I know in my heart of hearts this isn’t true. I may have even let you win already had he not been here. He is oftentimes my biggest ally in standing up to you. It only makes sense you’d try to lead me away from him. You’ve been a son of an unmentionable in my life for a little too long now. I’ve never been more ready than now to come back swinging.

Hey depression, you may be strong, you may bring me down, but you’ve yet to hold me there long! For every downwards fall, there is a rise up on the other side. Day after day, I pull myself up and out of your grasp. Sometimes, I have help. A lot of the time, actually, I have help. That’s OK.

I’ve accepted for the moment, I can’t fight you all on my own. I feel no shame in coming at you with an army behind me. I want you gone. It’s time you were a memory, another stretch of rugged path that lies behind me.

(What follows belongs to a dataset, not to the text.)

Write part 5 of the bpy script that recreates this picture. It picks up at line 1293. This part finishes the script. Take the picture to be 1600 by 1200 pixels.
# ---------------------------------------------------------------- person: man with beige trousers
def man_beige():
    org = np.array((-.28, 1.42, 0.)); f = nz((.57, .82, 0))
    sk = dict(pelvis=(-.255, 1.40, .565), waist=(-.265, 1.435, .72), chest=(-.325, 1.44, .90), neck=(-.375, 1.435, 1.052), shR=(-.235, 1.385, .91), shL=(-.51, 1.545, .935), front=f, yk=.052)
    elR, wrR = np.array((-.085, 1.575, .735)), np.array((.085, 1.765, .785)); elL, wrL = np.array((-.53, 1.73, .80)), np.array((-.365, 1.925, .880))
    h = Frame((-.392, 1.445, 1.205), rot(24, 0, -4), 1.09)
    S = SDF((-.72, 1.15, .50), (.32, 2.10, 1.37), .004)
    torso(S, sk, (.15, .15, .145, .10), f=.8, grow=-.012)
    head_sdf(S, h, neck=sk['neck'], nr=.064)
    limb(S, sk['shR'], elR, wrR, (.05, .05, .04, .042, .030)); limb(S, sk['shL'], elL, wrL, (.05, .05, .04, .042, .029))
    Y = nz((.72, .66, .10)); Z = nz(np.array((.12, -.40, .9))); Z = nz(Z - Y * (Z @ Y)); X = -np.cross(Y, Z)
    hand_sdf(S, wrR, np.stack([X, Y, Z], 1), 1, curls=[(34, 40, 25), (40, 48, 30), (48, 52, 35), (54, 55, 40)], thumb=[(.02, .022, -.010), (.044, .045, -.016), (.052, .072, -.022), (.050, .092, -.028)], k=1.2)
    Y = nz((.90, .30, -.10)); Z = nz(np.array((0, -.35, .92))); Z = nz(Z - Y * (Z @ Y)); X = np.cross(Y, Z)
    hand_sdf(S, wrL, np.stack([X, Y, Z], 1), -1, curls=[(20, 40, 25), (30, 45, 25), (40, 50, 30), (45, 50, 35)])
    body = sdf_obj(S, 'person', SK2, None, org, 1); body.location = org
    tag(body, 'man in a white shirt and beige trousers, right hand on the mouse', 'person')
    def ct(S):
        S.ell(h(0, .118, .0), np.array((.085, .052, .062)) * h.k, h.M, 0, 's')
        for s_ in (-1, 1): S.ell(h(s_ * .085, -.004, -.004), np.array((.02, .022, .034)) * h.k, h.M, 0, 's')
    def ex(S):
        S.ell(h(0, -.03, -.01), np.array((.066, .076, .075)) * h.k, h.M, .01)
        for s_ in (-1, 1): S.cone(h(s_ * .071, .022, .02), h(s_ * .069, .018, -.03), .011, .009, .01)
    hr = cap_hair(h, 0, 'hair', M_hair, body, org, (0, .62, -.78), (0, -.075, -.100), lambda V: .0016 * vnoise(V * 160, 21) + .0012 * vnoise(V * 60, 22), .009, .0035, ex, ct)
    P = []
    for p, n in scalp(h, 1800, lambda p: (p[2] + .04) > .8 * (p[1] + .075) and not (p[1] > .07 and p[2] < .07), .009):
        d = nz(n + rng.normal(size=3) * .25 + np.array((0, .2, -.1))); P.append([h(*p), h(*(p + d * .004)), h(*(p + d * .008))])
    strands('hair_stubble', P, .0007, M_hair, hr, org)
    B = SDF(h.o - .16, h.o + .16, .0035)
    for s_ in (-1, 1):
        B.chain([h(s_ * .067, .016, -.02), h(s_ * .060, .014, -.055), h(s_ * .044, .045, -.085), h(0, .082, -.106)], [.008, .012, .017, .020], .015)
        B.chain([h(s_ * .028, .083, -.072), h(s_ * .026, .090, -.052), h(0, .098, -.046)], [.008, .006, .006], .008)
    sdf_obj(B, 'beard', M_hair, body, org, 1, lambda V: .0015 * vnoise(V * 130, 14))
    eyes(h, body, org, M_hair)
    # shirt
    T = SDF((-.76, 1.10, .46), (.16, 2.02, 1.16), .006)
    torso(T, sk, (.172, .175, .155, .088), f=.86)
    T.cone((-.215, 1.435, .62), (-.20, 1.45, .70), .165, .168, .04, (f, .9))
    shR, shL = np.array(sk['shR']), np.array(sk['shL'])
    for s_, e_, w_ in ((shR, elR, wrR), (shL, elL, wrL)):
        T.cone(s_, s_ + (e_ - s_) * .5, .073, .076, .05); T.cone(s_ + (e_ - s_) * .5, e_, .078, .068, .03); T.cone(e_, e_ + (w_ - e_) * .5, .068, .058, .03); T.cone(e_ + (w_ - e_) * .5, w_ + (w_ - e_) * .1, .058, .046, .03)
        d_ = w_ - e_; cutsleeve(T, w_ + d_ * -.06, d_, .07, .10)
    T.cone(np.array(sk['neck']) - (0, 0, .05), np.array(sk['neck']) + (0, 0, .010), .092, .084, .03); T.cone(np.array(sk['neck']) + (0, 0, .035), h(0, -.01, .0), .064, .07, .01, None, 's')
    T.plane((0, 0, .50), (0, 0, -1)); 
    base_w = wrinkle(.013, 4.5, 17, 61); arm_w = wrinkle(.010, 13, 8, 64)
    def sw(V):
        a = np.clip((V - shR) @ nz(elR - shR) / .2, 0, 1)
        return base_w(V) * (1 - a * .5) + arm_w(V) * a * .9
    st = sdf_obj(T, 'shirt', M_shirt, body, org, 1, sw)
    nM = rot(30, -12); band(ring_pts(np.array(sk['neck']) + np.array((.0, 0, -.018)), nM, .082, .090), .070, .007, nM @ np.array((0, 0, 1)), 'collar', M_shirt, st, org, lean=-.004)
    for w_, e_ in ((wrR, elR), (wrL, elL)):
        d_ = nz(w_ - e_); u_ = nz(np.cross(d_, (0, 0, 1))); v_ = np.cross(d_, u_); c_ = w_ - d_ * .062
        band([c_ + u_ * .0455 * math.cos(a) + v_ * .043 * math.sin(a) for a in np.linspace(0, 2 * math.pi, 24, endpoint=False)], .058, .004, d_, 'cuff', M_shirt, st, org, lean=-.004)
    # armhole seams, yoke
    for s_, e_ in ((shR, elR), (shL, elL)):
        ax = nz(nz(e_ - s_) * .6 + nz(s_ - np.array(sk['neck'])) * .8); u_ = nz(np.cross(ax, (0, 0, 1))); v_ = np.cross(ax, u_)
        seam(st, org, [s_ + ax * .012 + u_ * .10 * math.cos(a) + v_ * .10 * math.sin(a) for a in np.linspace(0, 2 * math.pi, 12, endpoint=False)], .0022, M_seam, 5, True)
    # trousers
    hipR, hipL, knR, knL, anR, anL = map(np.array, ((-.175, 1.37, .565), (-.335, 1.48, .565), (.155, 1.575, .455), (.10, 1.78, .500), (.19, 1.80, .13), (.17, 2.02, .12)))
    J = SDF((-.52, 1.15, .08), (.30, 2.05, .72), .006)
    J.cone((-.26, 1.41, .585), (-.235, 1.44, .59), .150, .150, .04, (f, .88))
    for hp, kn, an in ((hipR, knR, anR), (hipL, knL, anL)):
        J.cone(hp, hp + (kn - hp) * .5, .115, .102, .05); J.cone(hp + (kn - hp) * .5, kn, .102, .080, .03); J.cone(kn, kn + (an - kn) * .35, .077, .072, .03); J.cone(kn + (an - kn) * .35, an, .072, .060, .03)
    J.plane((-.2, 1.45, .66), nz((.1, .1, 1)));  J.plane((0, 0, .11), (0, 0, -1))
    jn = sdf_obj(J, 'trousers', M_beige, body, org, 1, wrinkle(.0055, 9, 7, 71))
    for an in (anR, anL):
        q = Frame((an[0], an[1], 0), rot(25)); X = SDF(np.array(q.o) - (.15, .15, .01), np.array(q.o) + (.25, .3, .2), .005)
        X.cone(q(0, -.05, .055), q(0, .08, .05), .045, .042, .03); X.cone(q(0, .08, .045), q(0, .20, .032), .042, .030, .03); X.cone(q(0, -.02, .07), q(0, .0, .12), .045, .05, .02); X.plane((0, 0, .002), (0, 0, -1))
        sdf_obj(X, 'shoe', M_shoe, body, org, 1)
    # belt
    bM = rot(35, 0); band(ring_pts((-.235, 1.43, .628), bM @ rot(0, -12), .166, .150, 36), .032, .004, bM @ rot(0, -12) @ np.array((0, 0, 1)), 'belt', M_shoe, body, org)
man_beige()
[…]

I’m tired of you taking my life from me. My children will only be children once. I’m tired of you thieving those precious moments from me, clouding them. I refuse to spend my life with you. I want to look into the mirror and see the woman I was before you, instead of an empty shell staring back.

I want to stop sitting idle with you and go make a better life for myself, for my family. I read a quote somewhere recently about not wanting to just live the length of my life but wanting to live the width of it too. That’s what I want. A full and blissful life, without you.

I’ve made mistakes along the way. I’ve stumbled. Many times I’ve wished for a do over. It’s true I’ve seen and experienced tragic things that have left me feeling broken. I know these oppressive memories are a comfy place for you to make a home for us. You’ve convinced me for too long it’s easier to be a victim than a fighter.

It’s time for me to move on, lay the hurts of the past to rest, accept the struggles for what they are, accept the things that happened along the way were not OK and not my fault. I do not have to be defined by the struggles I’ve faced.

I want you to let me free. I won’t stop trying until you do. It’s not going to be an easy fight. It never is. Your hold is very strong, but I have faith in knowing I’m on the right track. Every step forward gives me more of a fighting chance against you.

It’s time to breathe deeper. It’s time to take a little more time to take care of me. It’s time to be a little kinder to myself. It’s time to savor the blessings I have in my life today.

There are so many, oftentimes darkened by your shadow. Healthy, talented, beautiful, shining star children that light up my days, a caring husband who loves me unconditionally, a family who’s love and support is unwavering, a strong group of people joined together dedicated to my wellness, my happiness. This is my army, together we are strong.